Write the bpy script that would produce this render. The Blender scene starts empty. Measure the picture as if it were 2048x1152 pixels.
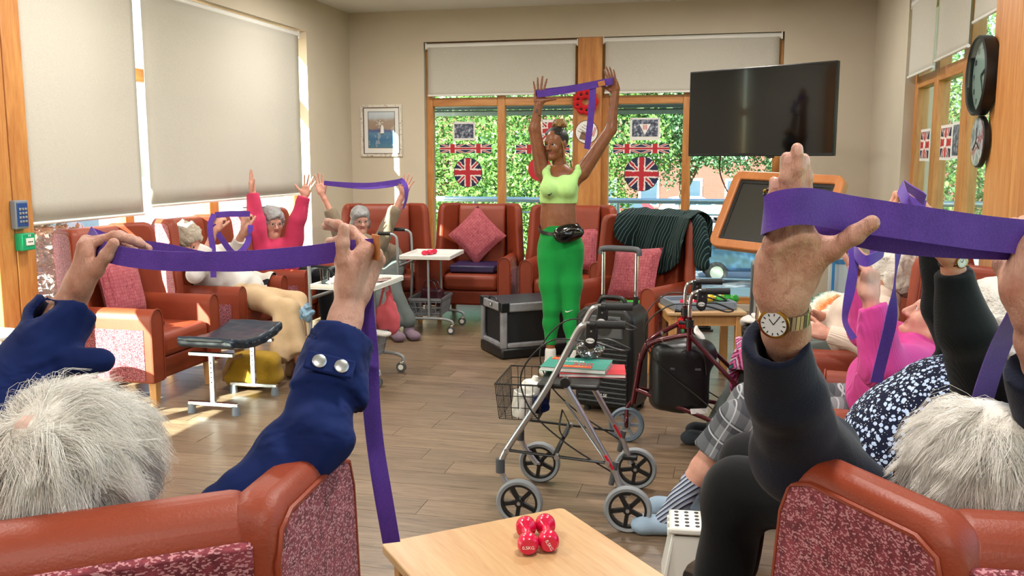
import bpy, bmesh, math, random
import numpy as np
from mathutils import Vector, Matrix, Euler

random.seed(7); np.random.seed(7)
SC = bpy.context.scene
COL = SC.collection
R = math.radians

# ------------------------------------------------------------------ camera
CAM_H, FPX, YAW, PITCH = 1.55, 1840.0, R(13.0), R(7.98)
cd = bpy.data.cameras.new('camera'); cam = bpy.data.objects.new('camera', cd); COL.objects.link(cam)
cd.sensor_width = 36.0; cd.lens = FPX / 2048 * 36.0; cd.clip_start = 0.05; cd.clip_end = 300
cam.location = (0, 0, CAM_H); cam.rotation_euler = (R(90) - PITCH, 0, YAW)
SC.camera = cam

# ------------------------------------------------------------------ sky, sun, exposure
SUN_DIR = Vector((0.42 * 0.90, 0.907 * 0.90, -0.45)).normalized()     # the way the light travels
w = bpy.data.worlds.new('world'); SC.world = w; w.use_nodes = True
nt = w.node_tree; nt.nodes.clear()
wo = nt.nodes.new('ShaderNodeOutputWorld'); bg = nt.nodes.new('ShaderNodeBackground'); sky = nt.nodes.new('ShaderNodeTexSky')
sky.sky_type = 'NISHITA'; sky.sun_disc = False; sky.sun_elevation = math.asin(-SUN_DIR.z)
sky.sun_rotation = math.atan2(-SUN_DIR.x, -SUN_DIR.y); sky.air_density = 1.0; sky.dust_density = 1.5; sky.ozone_density = 1.0
bg.inputs[1].default_value = 0.55
nt.links.new(sky.outputs[0], bg.inputs[0]); nt.links.new(bg.outputs[0], wo.inputs[0])
sd = bpy.data.lights.new('sun', 'SUN'); sd.energy = 42.0; sd.angle = R(0.6); sd.color = (1.0, 0.94, 0.84)
sun = bpy.data.objects.new('sun', sd); COL.objects.link(sun); sun.location = (-8, -6, 9)
sun.rotation_euler = (-SUN_DIR).to_track_quat('Z', 'Y').to_euler()
vs = SC.view_settings
vs.view_transform = 'Standard'; vs.look = 'None'; vs.gamma = 1.0; vs.exposure = 0.75; vs.use_curve_mapping = False
try: SC.display_settings.display_device = 'sRGB'
except Exception: pass
cy = SC.cycles; cy.max_bounces = 7; cy.diffuse_bounces = 3; cy.glossy_bounces = 3; cy.transmission_bounces = 4; cy.transparent_max_bounces = 12; cy.caustics_reflective = False; cy.caustics_refractive = False
LAMP_W = 29.0                                                          # watts of each ceiling lamp (built with the ceiling)

# ------------------------------------------------------------------ pixel + known distance -> place in the room
_fw = Vector((-math.sin(YAW) * math.cos(PITCH), math.cos(YAW) * math.cos(PITCH), -math.sin(PITCH)))
_rt = Vector((math.cos(YAW), math.sin(YAW), 0)); _up = _rt.cross(_fw)
def ray(u, v): return _fw + _rt * ((u - 1024) / FPX) + _up * ((576 - v) / FPX)
def gd(u, v, d): return Vector((0, 0, CAM_H)) + ray(u, v) * d
def gz(u, v, z=0.0):
    r = ray(u, v); return Vector((0, 0, CAM_H)) + r * ((z - CAM_H) / r.z)
def gx(u, v, x):
    r = ray(u, v); return Vector((0, 0, CAM_H)) + r * (x / r.x)
def gy(u, v, y):
    r = ray(u, v); return Vector((0, 0, CAM_H)) + r * (y / r.y)

# ------------------------------------------------------------------ materials
def lin(h):
    h = h.lstrip('#'); c = [int(h[i:i + 2], 16) / 255 for i in (0, 2, 4)]
    return tuple(x / 12.92 if x <= 0.04045 else ((x + 0.055) / 1.055) ** 2.4 for x in c) + (1.0,)
class X:                                                               # a shader value one can calculate with
    def __init__(s, t, o): s.t, s.o = t, o
    def _m(s, op, b=None, c=None):
        n = s.t.nodes.new('ShaderNodeMath'); n.operation = op
        for i, a in enumerate((s, b, c)):
            if a is None: continue
            if isinstance(a, X): s.t.links.new(a.o, n.inputs[i])
            else: n.inputs[i].default_value = a
        return X(s.t, n.outputs[0])
    def __add__(s, b): return s._m('ADD', b)
    def __sub__(s, b): return s._m('SUBTRACT', b)
    def __mul__(s, b): return s._m('MULTIPLY', b)
    def __truediv__(s, b): return s._m('DIVIDE', b)
    def lt(s, b): return s._m('LESS_THAN', b)
    def gt(s, b): return s._m('GREATER_THAN', b)
    def abs(s): return s._m('ABSOLUTE')
    def max(s, b): return s._m('MAXIMUM', b)
    def min(s, b): return s._m('MINIMUM', b)
    def frac(s): return s._m('FRACT')
    def floor(s): return s._m('FLOOR')
    def sin(s): return s._m('SINE')
    def sqrt(s): return s._m('SQRT')
    def pow(s, b): return s._m('POWER', b)
    def inv(s): return X(s.t, s.t.nodes.new('ShaderNodeMath').outputs[0])._set_inv(s)
    def _set_inv(s, a):
        n = s.o.node; n.operation = 'SUBTRACT'; n.inputs[0].default_value = 1.0; s.t.links.new(a.o, n.inputs[1]); return s
def nmat(name):
    m = bpy.data.materials.new(name); m.use_nodes = True
    t = m.node_tree; b = t.nodes['Principled BSDF']
    return m, t, b
def coords(t, kind='Object', scale=(1, 1, 1), rot=(0, 0, 0), loc=(0, 0, 0)):
    tc = t.nodes.new('ShaderNodeTexCoord'); mp = t.nodes.new('ShaderNodeMapping')
    mp.inputs['Scale'].default_value = scale; mp.inputs['Rotation'].default_value = rot; mp.inputs['Location'].default_value = loc
    t.links.new(tc.outputs[kind], mp.inputs[0]); return mp.outputs[0]
def xyz(t, vec):
    s = t.nodes.new('ShaderNodeSeparateXYZ'); t.links.new(vec, s.inputs[0])
    return [X(t, s.outputs[i]) for i in range(3)]
def noise(t, vec, scale, detail=3, rough=0.55, dist=0.0):
    n = t.nodes.new('ShaderNodeTexNoise'); n.inputs['Scale'].default_value = scale; n.inputs['Detail'].default_value = detail
    n.inputs['Roughness'].default_value = rough; n.inputs['Distortion'].default_value = dist
    if vec is not None: t.links.new(vec, n.inputs['Vector'])
    return X(t, n.outputs['Fac'])
def voro(t, vec, scale, feature='F1', out='Distance', rnd=1.0):
    n = t.nodes.new('ShaderNodeTexVoronoi'); n.feature = feature; n.inputs['Scale'].default_value = scale; n.inputs['Randomness'].default_value = rnd
    if vec is not None: t.links.new(vec, n.inputs['Vector'])
    return n.outputs[out]
def ramp(t, x, stops):
    n = t.nodes.new('ShaderNodeValToRGB'); e = n.color_ramp.elements
    while len(e) < len(stops): e.new(0.5)
    for k, (p, c) in enumerate(stops): e[k].position = p; e[k].color = lin(c) if isinstance(c, str) else c
    t.links.new(x.o if isinstance(x, X) else x, n.inputs[0]); return n.outputs[0]
def mixc(t, f, a, b):
    n = t.nodes.new('ShaderNodeMix'); n.data_type = 'RGBA'
    if isinstance(f, X): t.links.new(f.o, n.inputs[0])
    else: n.inputs[0].default_value = f
    for i, c in ((6, a), (7, b)):
        if isinstance(c, str): n.inputs[i].default_value = lin(c)
        elif isinstance(c, tuple): n.inputs[i].default_value = c
        else: t.links.new(c, n.inputs[i])
    return n.outputs[2]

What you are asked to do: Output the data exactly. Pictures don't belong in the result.

Output for this exercise:
Write the bpy script that would produce this render. The Blender scene starts empty. Measure the picture as if it were 2048x1152 pixels.
import bpy, bmesh, math, random
import numpy as np
from mathutils import Vector, Matrix, Euler

random.seed(7); np.random.seed(7)
SC = bpy.context.scene
COL = SC.collection
R = math.radians

# ------------------------------------------------------------------ camera
CAM_H, FPX, YAW, PITCH = 1.55, 1840.0, R(13.0), R(7.98)
cd = bpy.data.cameras.new('camera'); cam = bpy.data.objects.new('camera', cd); COL.objects.link(cam)
cd.sensor_width = 36.0; cd.lens = FPX / 2048 * 36.0; cd.clip_start = 0.05; cd.clip_end = 300
cam.location = (0, 0, CAM_H); cam.rotation_euler = (R(90) - PITCH, 0, YAW)
SC.camera = cam

# ------------------------------------------------------------------ sky, sun, exposure
SUN_DIR = Vector((0.42 * 0.90, 0.907 * 0.90, -0.45)).normalized()     # the way the light travels
w = bpy.data.worlds.new('world'); SC.world = w; w.use_nodes = True
nt = w.node_tree; nt.nodes.clear()
wo = nt.nodes.new('ShaderNodeOutputWorld'); bg = nt.nodes.new('ShaderNodeBackground'); sky = nt.nodes.new('ShaderNodeTexSky')
sky.sky_type = 'NISHITA'; sky.sun_disc = False; sky.sun_elevation = math.asin(-SUN_DIR.z)
sky.sun_rotation = math.atan2(-SUN_DIR.x, -SUN_DIR.y); sky.air_density = 1.0; sky.dust_density = 1.5; sky.ozone_density = 1.0
bg.inputs[1].default_value = 0.55
nt.links.new(sky.outputs[0], bg.inputs[0]); nt.links.new(bg.outputs[0], wo.inputs[0])
sd = bpy.data.lights.new('sun', 'SUN'); sd.energy = 42.0; sd.angle = R(0.6); sd.color = (1.0, 0.94, 0.84)
sun = bpy.data.objects.new('sun', sd); COL.objects.link(sun); sun.location = (-8, -6, 9)
sun.rotation_euler = (-SUN_DIR).to_track_quat('Z', 'Y').to_euler()
vs = SC.view_settings
vs.view_transform = 'Standard'; vs.look = 'None'; vs.gamma = 1.0; vs.exposure = 0.75; vs.use_curve_mapping = False
try: SC.display_settings.display_device = 'sRGB'
except Exception: pass
cy = SC.cycles; cy.max_bounces = 7; cy.diffuse_bounces = 3; cy.glossy_bounces = 3; cy.transmission_bounces = 4; cy.transparent_max_bounces = 12; cy.caustics_reflective = False; cy.caustics_refractive = False
LAMP_W = 29.0                                                          # watts of each ceiling lamp (built with the ceiling)

# ------------------------------------------------------------------ pixel + known distance -> place in the room
_fw = Vector((-math.sin(YAW) * math.cos(PITCH), math.cos(YAW) * math.cos(PITCH), -math.sin(PITCH)))
_rt = Vector((math.cos(YAW), math.sin(YAW), 0)); _up = _rt.cross(_fw)
def ray(u, v): return _fw + _rt * ((u - 1024) / FPX) + _up * ((576 - v) / FPX)
def gd(u, v, d): return Vector((0, 0, CAM_H)) + ray(u, v) * d
def gz(u, v, z=0.0):
    r = ray(u, v); return Vector((0, 0, CAM_H)) + r * ((z - CAM_H) / r.z)
def gx(u, v, x):
    r = ray(u, v); return Vector((0, 0, CAM_H)) + r * (x / r.x)
def gy(u, v, y):
    r = ray(u, v); return Vector((0, 0, CAM_H)) + r * (y / r.y)

# ------------------------------------------------------------------ materials
def lin(h):
    h = h.lstrip('#'); c = [int(h[i:i + 2], 16) / 255 for i in (0, 2, 4)]
    return tuple(x / 12.92 if x <= 0.04045 else ((x + 0.055) / 1.055) ** 2.4 for x in c) + (1.0,)
class X:                                                               # a shader value one can calculate with
    def __init__(s, t, o): s.t, s.o = t, o
    def _m(s, op, b=None, c=None):
        n = s.t.nodes.new('ShaderNodeMath'); n.operation = op
        for i, a in enumerate((s, b, c)):
            if a is None: continue
            if isinstance(a, X): s.t.links.new(a.o, n.inputs[i])
            else: n.inputs[i].default_value = a
        return X(s.t, n.outputs[0])
    def __add__(s, b): return s._m('ADD', b)
    def __sub__(s, b): return s._m('SUBTRACT', b)
    def __mul__(s, b): return s._m('MULTIPLY', b)
    def __truediv__(s, b): return s._m('DIVIDE', b)
    def lt(s, b): return s._m('LESS_THAN', b)
    def gt(s, b): return s._m('GREATER_THAN', b)
    def abs(s): return s._m('ABSOLUTE')
    def max(s, b): return s._m('MAXIMUM', b)
    def min(s, b): return s._m('MINIMUM', b)
    def frac(s): return s._m('FRACT')
    def floor(s): return s._m('FLOOR')
    def sin(s): return s._m('SINE')
    def sqrt(s): return s._m('SQRT')
    def pow(s, b): return s._m('POWER', b)
    def inv(s): return X(s.t, s.t.nodes.new('ShaderNodeMath').outputs[0])._set_inv(s)
    def _set_inv(s, a):
        n = s.o.node; n.operation = 'SUBTRACT'; n.inputs[0].default_value = 1.0; s.t.links.new(a.o, n.inputs[1]); return s
def nmat(name):
    m = bpy.data.materials.new(name); m.use_nodes = True
    t = m.node_tree; b = t.nodes['Principled BSDF']
    return m, t, b
def coords(t, kind='Object', scale=(1, 1, 1), rot=(0, 0, 0), loc=(0, 0, 0)):
    tc = t.nodes.new('ShaderNodeTexCoord'); mp = t.nodes.new('ShaderNodeMapping')
    mp.inputs['Scale'].default_value = scale; mp.inputs['Rotation'].default_value = rot; mp.inputs['Location'].default_value = loc
    t.links.new(tc.outputs[kind], mp.inputs[0]); return mp.outputs[0]
def xyz(t, vec):
    s = t.nodes.new('ShaderNodeSeparateXYZ'); t.links.new(vec, s.inputs[0])
    return [X(t, s.outputs[i]) for i in range(3)]
def noise(t, vec, scale, detail=3, rough=0.55, dist=0.0):
    n = t.nodes.new('ShaderNodeTexNoise'); n.inputs['Scale'].default_value = scale; n.inputs['Detail'].default_value = detail
    n.inputs['Roughness'].default_value = rough; n.inputs['Distortion'].default_value = dist
    if vec is not None: t.links.new(vec, n.inputs['Vector'])
    return X(t, n.outputs['Fac'])
def voro(t, vec, scale, feature='F1', out='Distance', rnd=1.0):
    n = t.nodes.new('ShaderNodeTexVoronoi'); n.feature = feature; n.inputs['Scale'].default_value = scale; n.inputs['Randomness'].default_value = rnd
    if vec is not None: t.links.new(vec, n.inputs['Vector'])
    return n.outputs[out]
def ramp(t, x, stops):
    n = t.nodes.new('ShaderNodeValToRGB'); e = n.color_ramp.elements
    while len(e) < len(stops): e.new(0.5)
    for k, (p, c) in enumerate(stops): e[k].position = p; e[k].color = lin(c) if isinstance(c, str) else c
    t.links.new(x.o if isinstance(x, X) else x, n.inputs[0]); return n.outputs[0]
def mixc(t, f, a, b):
    n = t.nodes.new('ShaderNodeMix'); n.data_type = 'RGBA'
    if isinstance(f, X): t.links.new(f.o, n.inputs[0])
    else: n.inputs[0].default_value = f
    for i, c in ((6, a), (7, b)):
        if isinstance(c, str): n.inputs[i].default_value = lin(c)
        elif isinstance(c, tuple): n.inputs[i].default_value = c
        else: t.links.new(c, n.inputs[i])
    return n.outputs[2]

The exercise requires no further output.